begin
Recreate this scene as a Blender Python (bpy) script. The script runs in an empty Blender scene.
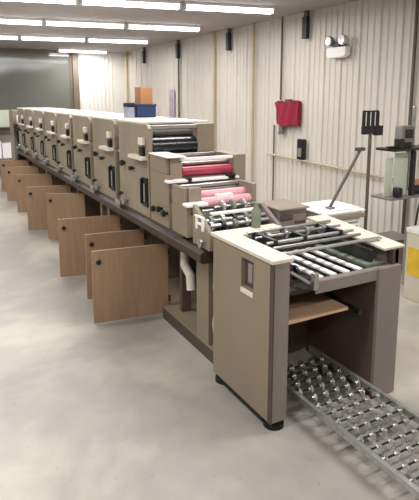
import bpy, bmesh, math, random
from mathutils import Vector, Matrix
random.seed(7)
PI = math.pi
scn = bpy.context.scene
COL = scn.collection

# ------------------------------------------------------------------ materials
def lin(h):
    h = h.lstrip('#')
    v = [int(h[i:i+2], 16)/255 for i in (0, 2, 4)]
    return [c/12.92 if c <= .04045 else ((c+.055)/1.055)**2.4 for c in v]

def mat(name, hexc, rough=.5, metal=0., var=.08, scale=6., bump=0., hex2=None, spec=.5, stretch=None):
    m = bpy.data.materials.new(name); m.use_nodes = True
    nt = m.node_tree; b = nt.nodes['Principled BSDF']
    b.inputs['Roughness'].default_value = rough
    b.inputs['Metallic'].default_value = metal
    b.inputs['Specular IOR Level'].default_value = spec
    c = lin(hexc)
    tc = nt.nodes.new('ShaderNodeTexCoord')
    mp = nt.nodes.new('ShaderNodeMapping')
    if stretch: mp.inputs['Scale'].default_value = stretch
    nt.links.new(tc.outputs['Object'], mp.inputs['Vector'])
    n = nt.nodes.new('ShaderNodeTexNoise'); n.inputs['Scale'].default_value = scale
    n.inputs['Detail'].default_value = 5
    nt.links.new(mp.outputs['Vector'], n.inputs['Vector'])
    r = nt.nodes.new('ShaderNodeValToRGB')
    r.color_ramp.elements[0].position = .3; r.color_ramp.elements[1].position = .7
    c2 = lin(hex2) if hex2 else [min(1, x*(1+var)) for x in c]
    c1 = c if hex2 else [x*(1-var) for x in c]
    r.color_ramp.elements[0].color = (*c1, 1); r.color_ramp.elements[1].color = (*c2, 1)
    nt.links.new(n.outputs['Fac'], r.inputs['Fac'])
    nt.links.new(r.outputs['Color'], b.inputs['Base Color'])
    if bump:
        bp = nt.nodes.new('ShaderNodeBump'); bp.inputs['Strength'].default_value = bump
        bp.inputs['Distance'].default_value = .01
        nt.links.new(n.outputs['Fac'], bp.inputs['Height'])
        nt.links.new(bp.outputs['Normal'], b.inputs['Normal'])
    return m

def emis(name, hexc, s):
    m = bpy.data.materials.new(name); m.use_nodes = True
    b = m.node_tree.nodes['Principled BSDF']
    b.inputs['Base Color'].default_value = (.9, .9, .9, 1)
    b.inputs['Emission Color'].default_value = (*lin(hexc), 1)
    b.inputs['Emission Strength'].default_value = s
    return m

M = dict(
    wall=mat('painted_corrugated_steel', '#d0cac1', .5, 0, .04, 1.5),
    wallwhite=mat('white_corrugated_steel', '#e8e6e0', .45, 0, .03, 1.5),
    ceil=mat('ceiling_board', '#aaa3a2', .8, 0, .05, 1.2),
    brownwall=mat('brown_timber_post', '#75685c', .6, 0, .1, 8),
    plain=mat('painted_wall', '#b5ada2', .7, 0, .05, 2),
    tan=mat('tan_enamel', '#8b7e6b', .42, 0, .06, 3),
    tan2=mat('worn_tan_enamel', '#8e8271', .45, 0, .10, 5),
    taupe=mat('taupe_enamel', '#857b76', .4, 0, .05, 4),
    umber=mat('dark_umber_enamel', '#4c4038', .5, 0, .1, 5),
    maroon=mat('maroon_brown_panel', '#5f4c47', .5, 0, .1, 4),
    door=mat('wood_tone_door', '#977a61', .5, 0, .0, 5, hex2='#a5876c', stretch=(8, 8, .7)),
    wood=mat('raw_wood_board', '#d0a684', .6, 0, 0, 6, hex2='#deb997', stretch=(1, 10, 1)),
    rail=mat('dark_brown_rail', '#3d302a', .45, 0, .15, 7),
    inside=mat('cabinet_inside_brown', '#6a5a4b', .6, 0, .1, 4),
    darkin=mat('dark_interior', '#262422', .6, 0, .2, 6),
    black=mat('black_plastic', '#191717', .4, 0, .2, 8),
    rubber=mat('black_rubber', '#111111', .7, 0, .2, 12),
    ivory=mat('ivory_enamel', '#dcd5c8', .35, 0, .03, 5),
    white=mat('white_paper', '#f4f3f2', .6, 0, .02, 4),
    steel=mat('brushed_steel', '#b9bab6', .32, .9, .1, 20),
    galv=mat('zinc_plated_steel', '#b3b6b3', .38, .75, .2, 30),
    wheel=mat('zinc_skate_wheel', '#e2e4e2', .22, .95, .1, 30),
    darksteel=mat('dark_oily_steel', '#3b3d3c', .35, .7, .3, 15),
    green=mat('sage_green_plate', '#76806f', .5, .1, .15, 8),
    palegreen=mat('pale_green_sheet', '#c3cbb8', .6, 0, .05, 3),
    ink=mat('black_ink_roller', '#1d1d22', .22, 0, .3, 6),
    red=mat('red_ink_roller', '#a8384c', .3, 0, .15, 10),
    pink=mat('pink_ink_roller', '#d9a3ab', .35, 0, .15, 14),
    cloth=mat('dark_red_cloth', '#8a1830', .85, 0, .15, 20, .3),
    blue=mat('navy_blue_plastic', '#22365c', .4, 0, .1, 6),
    card=mat('brown_cardboard', '#a9764f', .75, 0, .08, 8),
    greyblue=mat('grey_blue_plastic', '#8f98a8', .5, 0, .1, 6),
    purple=mat('dull_purple_plastic', '#54414a', .5, 0, .2, 9),
    cream=mat('cream_conduit', '#b8a98c', .5, 0, .08, 5),
    conduit=mat('dark_conduit', '#5c5248', .5, .2, .1, 5),
    yellow=mat('yellow_print', '#e2bd3a', .5, 0, .15, 9),
    boxwhite=mat('off_white_carton', '#d3cbba', .6, 0, .06, 6),
    grey=mat('grey_enamel', '#7d7876', .5, 0, .1, 5),
    lilac=mat('lilac_poster', '#a79bab', .7, 0, .2, 9),
    fixture=mat('white_fixture', '#e6e4e2', .5, 0, .02, 4),
    tube=emis('fluorescent_diffuser', '#fdfbff', 9.),
    lens=mat('clear_lamp_lens', '#c9c9c6', .15, .3, .1, 9),
)

def floor_mat():
    m = bpy.data.materials.new('polished_concrete'); m.use_nodes = True
    nt = m.node_tree; b = nt.nodes['Principled BSDF']
    tc = nt.nodes.new('ShaderNodeTexCoord')
    def noise(s, d, w=0.):
        n = nt.nodes.new('ShaderNodeTexNoise'); n.inputs['Scale'].default_value = s
        n.inputs['Detail'].default_value = d; n.inputs['Distortion'].default_value = w
        nt.links.new(tc.outputs['Object'], n.inputs['Vector']); return n
    n1 = noise(.75, 8, .4); n2 = noise(5, 8, .3); n3 = noise(28, 4)
    r1 = nt.nodes.new('ShaderNodeValToRGB')
    e = r1.color_ramp.elements
    e[0].position = .44; e[0].color = (*lin('#9a9791'), 1)
    e[1].position = .58; e[1].color = (*lin('#bfb9ae'), 1)
    nt.links.new(n1.outputs['Fac'], r1.inputs['Fac'])
    r2 = nt.nodes.new('ShaderNodeValToRGB')
    e = r2.color_ramp.elements
    e[0].position = .3; e[0].color = (.86, .855, .85, 1); e[1].position = .68; e[1].color = (1.04, 1.03, 1.0, 1)
    nt.links.new(n2.outputs['Fac'], r2.inputs['Fac'])
    mx = nt.nodes.new('ShaderNodeMix'); mx.data_type = 'RGBA'; mx.blend_type = 'MULTIPLY'
    mx.inputs[0].default_value = 1
    nt.links.new(r1.outputs['Color'], mx.inputs[6]); nt.links.new(r2.outputs['Color'], mx.inputs[7])
    # dark scuff flecks
    r3 = nt.nodes.new('ShaderNodeValToRGB'); e = r3.color_ramp.elements
    e[0].position = .24; e[0].color = (.45, .43, .4, 1); e[1].position = .31; e[1].color = (1, 1, 1, 1)
    nt.links.new(n3.outputs['Fac'], r3.inputs['Fac'])
    my = nt.nodes.new('ShaderNodeMix'); my.data_type = 'RGBA'; my.blend_type = 'MULTIPLY'; my.inputs[0].default_value = .6
    nt.links.new(mx.outputs[2], my.inputs[6]); nt.links.new(r3.outputs['Color'], my.inputs[7])
    nt.links.new(my.outputs[2], b.inputs['Base Color'])
    rr = nt.nodes.new('ShaderNodeMapRange'); rr.inputs[3].default_value = .28; rr.inputs[4].default_value = .5
    nt.links.new(n2.outputs['Fac'], rr.inputs[0]); nt.links.new(rr.outputs[0], b.inputs['Roughness'])
    return m
M['floor'] = floor_mat()

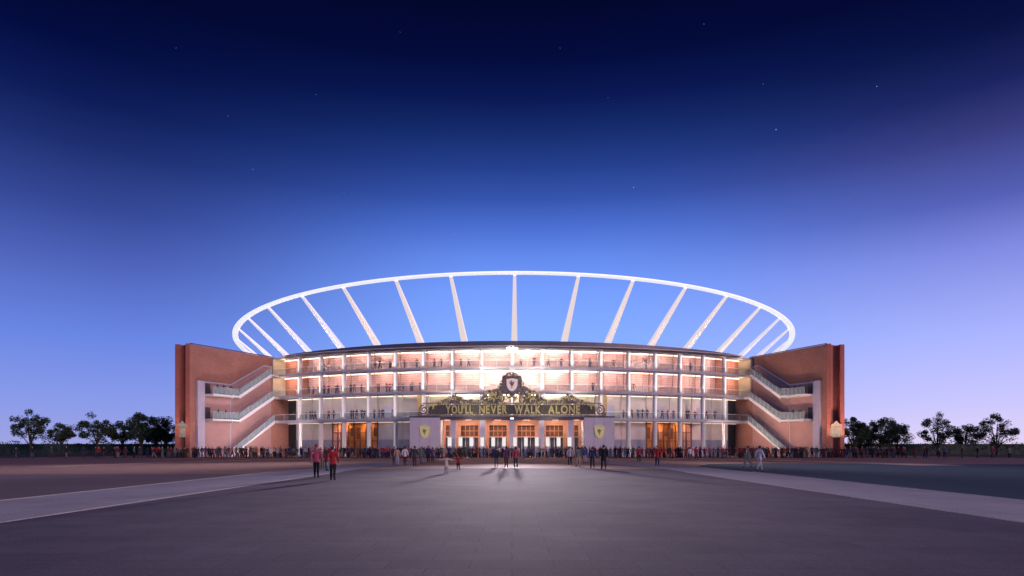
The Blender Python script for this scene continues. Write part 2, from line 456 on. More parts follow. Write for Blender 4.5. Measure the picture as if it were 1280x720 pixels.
end
#### [Written problem]
In the listing above, find each line with the word "from" and copy it.

#### [Full response]
from mathutils import Vector, Matrix
The Blender Python script for this scene continues. Write part 2, from line 456 on. More parts follow. Write for Blender 4.5. Measure the picture as if it were 1280x720 pixels.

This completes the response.